Ou alors c’est qu’on ne le veut pas. Dit autrement, lever nez et œuvrer pour un bien commun, ou tout simplement apporter sa pierre à un édifice plus vaste que soi, sans aller au plus loin, cela demande inévitablement des efforts.
Dont on n’est pas toujours récompensé d’ailleurs, ce qui explique parfois, qu’on se recroqueville sur son périmètre, celui de son objectif, parce qu’on n’oublie pas ses primes de fin d’année.
C’est un peu pour cette même raison que la fameuse matrice d’Eisenhower urgent / important ne fonctionne pas si bien que cela, quand le juge de paix c’est ce qui est urgent ou important pour moi et pas pour l’entreprise et son projet.
Parfois, on ne peut pas en vouloir aux gens de ne pas voir ces nuances d’eux-mêmes. D’abord parce qu’en faire la pédagogie est une des dimensions essentielles du management et des délégations qui en résultent.
Et parfois aussi parce qu’on a soi-même un manager qui fait tout pour viser la défense de son pré-carré plus que celle du projet collectif.
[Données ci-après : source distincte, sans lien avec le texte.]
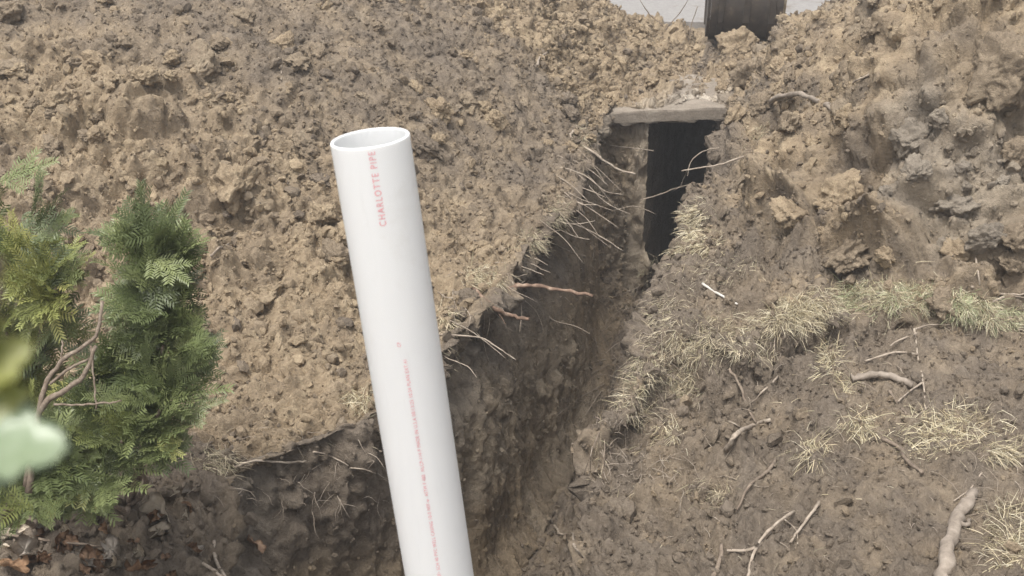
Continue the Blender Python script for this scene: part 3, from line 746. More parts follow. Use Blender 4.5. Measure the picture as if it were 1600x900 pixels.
#==PART3==
# ------------------------------------------------------------------ roots and sticks
def wood(name, c0, c1, c2, sc=40):
    m, t, b = new_mat(name); g = N(t, 'ShaderNodeNewGeometry'); n1 = noise(t, g.outputs['Position'], sc, 5, .7)
    t.links.new(ramp(t, n1, [(.3, c0), (.5, c1), (.7, c2)]), b.inputs['Base Color']); b.inputs['Roughness'].default_value = .85
    b.inputs['Specular IOR Level'].default_value = .2
    bump(t, b, n1, .5, .003); return m
m_root = wood('pale_root', (.19, .155, .12), (.32, .265, .21), (.43, .375, .305))
m_rootgrey = wood('grey_root', (.16, .13, .105), (.25, .21, .17), (.34, .29, .24), 25)
m_rootdark = wood('dark_root', (.11, .085, .065), (.19, .15, .115), (.29, .235, .18))
m_rootred = wood('red_bark_root', (.10, .070, .052), (.20, .132, .094), (.38, .30, .225), 22)
m_cut = wood('cut_wood', (.42, .33, .2), (.55, .45, .3), (.62, .52, .36))
m_twigwhite = wood('bleached_twig', (.45, .42, .37), (.56, .53, .48), (.65, .62, .57))
def catmull(pts, n=6):
    P_ = [pts[0] * 2 - pts[1]] + list(pts) + [pts[-1] * 2 - pts[-2]]; out = []
    for i in range(1, len(P_) - 2):
        for k in range(n):
            u = k / n; p0, p1, p2, p3 = P_[i - 1], P_[i], P_[i + 1], P_[i + 2]
            out.append(.5 * ((2 * p1) + (p2 - p0) * u + (2 * p0 - 5 * p1 + 4 * p2 - p3) * u * u + (3 * p1 - p0 - 3 * p2 + p3) * u ** 3))
    out.append(Vector(pts[-1])); return out
def tube_into(mb, pts, r0, r1, sides=7, wig=.0, knob=.12, seed=0):
    rg = random.Random(seed); pts = [Vector(p) for p in pts]; base = len(mb.v); n_ = len(pts)
    up = Vector((0.3, .2, 1)); rings = []
    for i, p in enumerate(pts):
        tdir = (pts[min(i + 1, n_ - 1)] - pts[max(i - 1, 0)]).normalized()
        a = tdir.cross(up).normalized(); bb = tdir.cross(a)
        p = p + (a * rg.gauss(0, 1) + bb * rg.gauss(0, 1)) * wig * (0 if i in (0, n_ - 1) else 1)
        rad = (r0 + (r1 - r0) * i / (n_ - 1)) * (1 + knob * rg.gauss(0, 1))
        for k in range(sides):
            an = 2 * math.pi * k / sides; rk = rad * (1 + .10 * math.sin(3 * an + i)); mb.v.append(tuple(p + (a * math.cos(an) + bb * math.sin(an)) * rk))
    for i in range(n_ - 1):
        for k in range(sides):
            a0 = base + i * sides + k; a1 = base + i * sides + (k + 1) % sides; mb.f.append((a0, a1, a1 + sides, a0 + sides))
    mb.f.append(tuple(base + k for k in range(sides))[::-1]); mb.f.append(tuple(base + (n_ - 1) * sides + k for k in range(sides)))
def px_path(pts, mode, r, dend=0.0, lift=.6):
    out = []
    if mode == 'lie':
        for q in pts:
            loc, nrm = hit(q[0], q[1]); out.append(loc + nrm * (r * lift + .005 + (q[2] if len(q) > 2 else 0)))
    else:                                          # grows out of the soil at the first point into the open
        loc, nrm = hit(*pts[0][:2]); d0 = cdepth(loc); L_ = len(pts)
        for i, q in enumerate(pts):
            d = d0 + dend * i / (L_ - 1); dh = cdepth(hit(q[0], q[1])[0])
            out.append(Vector(at_depth(q[0], q[1], min(d, dh - .03) if i else d)))
        tdir = (out[1] - out[0]).normalized(); out.insert(0, out[0] - tdir * .04 - nrm * .05)
    return out
RS = [0]
def root(name, label, cat, pts, r0, r1, mode='lie', mat=None, group=None, dend=0.0, forks=(), sides=7, wig=None, lift=.6):
    RS[0] += 1; mat = mat or m_root
    sm_ = catmull(px_path(pts, mode, r0, dend, lift), 5)
    mb = MB(); tube_into(mb, sm_, r0, r1, sides, r0 * .22 if wig is None else wig, .10, RS[0])
    base_loc = sm_[0]
    parent = None
    o = mb.build(name, mat, smooth=True)
    o.data.transform(Matrix.Translation(-base_loc)); o.location = base_loc
    tag(o, label, cat, group)
    for (fp, fr0, fr1, fm) in forks:
        s2 = catmull(px_path(fp, fm, fr0, dend * .5, lift), 4); mb = MB(); tube_into(mb, s2, fr0, fr1, 5, fr0 * .25, .1, RS[0] + 500)
        c_ = mb.build('side_root', mat, None, smooth=True); c_.data.transform(Matrix.Translation(-base_loc)); c_.parent = o
    return o
# on the left wall of the trench
root('root', 'thick red-barked root with pale cut end sticking out of the left trench wall, lower one', 'root', [(738,452),(770,480),(800,493),(826,499)], .0135, .0085, 'air', m_rootred, dend=-.16, forks=[([(772,482),(784,496),(790,507)], .003, .001, 'air')])
root('root', 'thick red-barked root reaching right across the trench, upper one', 'root', [(800,449),(830,446),(870,452),(926,463)], .0135, .008, 'air', m_rootred, dend=-.02)
root('root', 'thin pale root beside the pipe bending down over the shaded wall', 'root', [(690,523),(750,528),(780,545),(806,562)], .004, .0022, 'air', dend=-.05, forks=[([(752,527),(757,500),(752,470)], .003, .002, 'air'), ([(752,528),(758,545),(764,564)], .003, .0015, 'air')])
root('root', 'thin root drooping below the upper red-barked root', 'root', [(842,456),(860,497),(900,510),(922,522)], .0032, .002, 'air', m_root, dend=-.02)
root('root', 'pale forked root under the grassy lip right of the pipe', 'root', [(735,455),(705,466),(684,456)], .004, .002, 'air', m_root, dend=.02, forks=[([(708,466),(715,480),(728,484)], .0025, .0012, 'air')])
root('root', 'longest pale root slanting down left of the dark opening', 'root', [(893,216),(930,240),(960,262),(993,272)], .0085, .005, 'air', dend=-.1)
root('root', 'thin pale root crossing the left edge of the dark opening', 'root', [(948,226),(985,231),(1022,236)], .005, .003, 'air', dend=-.05)
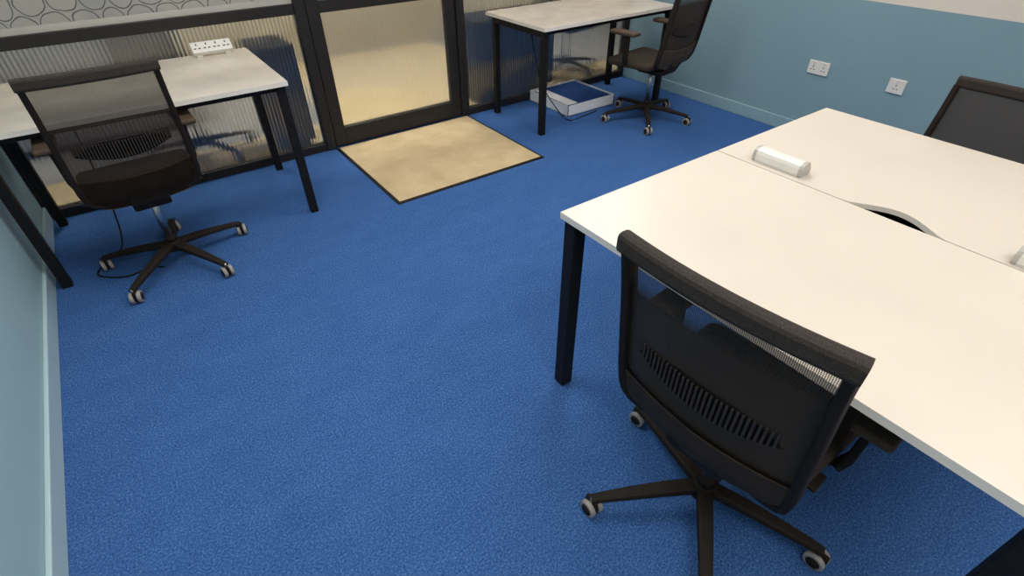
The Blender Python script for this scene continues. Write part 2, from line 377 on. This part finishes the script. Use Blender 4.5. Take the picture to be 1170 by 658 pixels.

Combien de fois certaines politiques d’indicateurs servent-elles à cela ? Mais c’est un autre sujet.
A supposer qu’on essaye de bien faire son travail – et c’est une ambition qui est celle de beaucoup de gens contrairement à ce qu’on pourrait essayer de nous faire croire – alors il faut lever le nez.
Lever le nez cela demande de se poser des questions simples. Quelle est la finalité ultime qui est visée ? Quel est l’objectif à atteindre pour la servir ? Quels sont les moyens qui le permettent.
La mobilité des collaborateurs, accompagner les managers, le guide mobilité.
La confiance des investisseurs, la sincérité et la justesse des comptes, un audit et une comptabilité « nickel chrome ».
Des clients satisfaits des fruits en rayons, des produits conformes en termes de qualité, un agréage performant.
On pourrait multiplier les exemples à l’infini, chacun pourra le faire à l’aune de son propre job. Tiens d’ailleurs, une description de poste bien rédigée en la matière c’est une première brique utile.
En résumé, la finalité c’est le but ultime que l’on vise, l’objectif c’est le but qu’on doit atteindre pour servir cette finalité et les moyens ce qui permet d’atteindre cet objectif. Bien clarifier ces 3 points permet de donner du sens à ce que l’on fait et de mieux collaborer.
J’ai bon chef ?
Oui tu as bon mais on ne va pas en faire toute une histoire.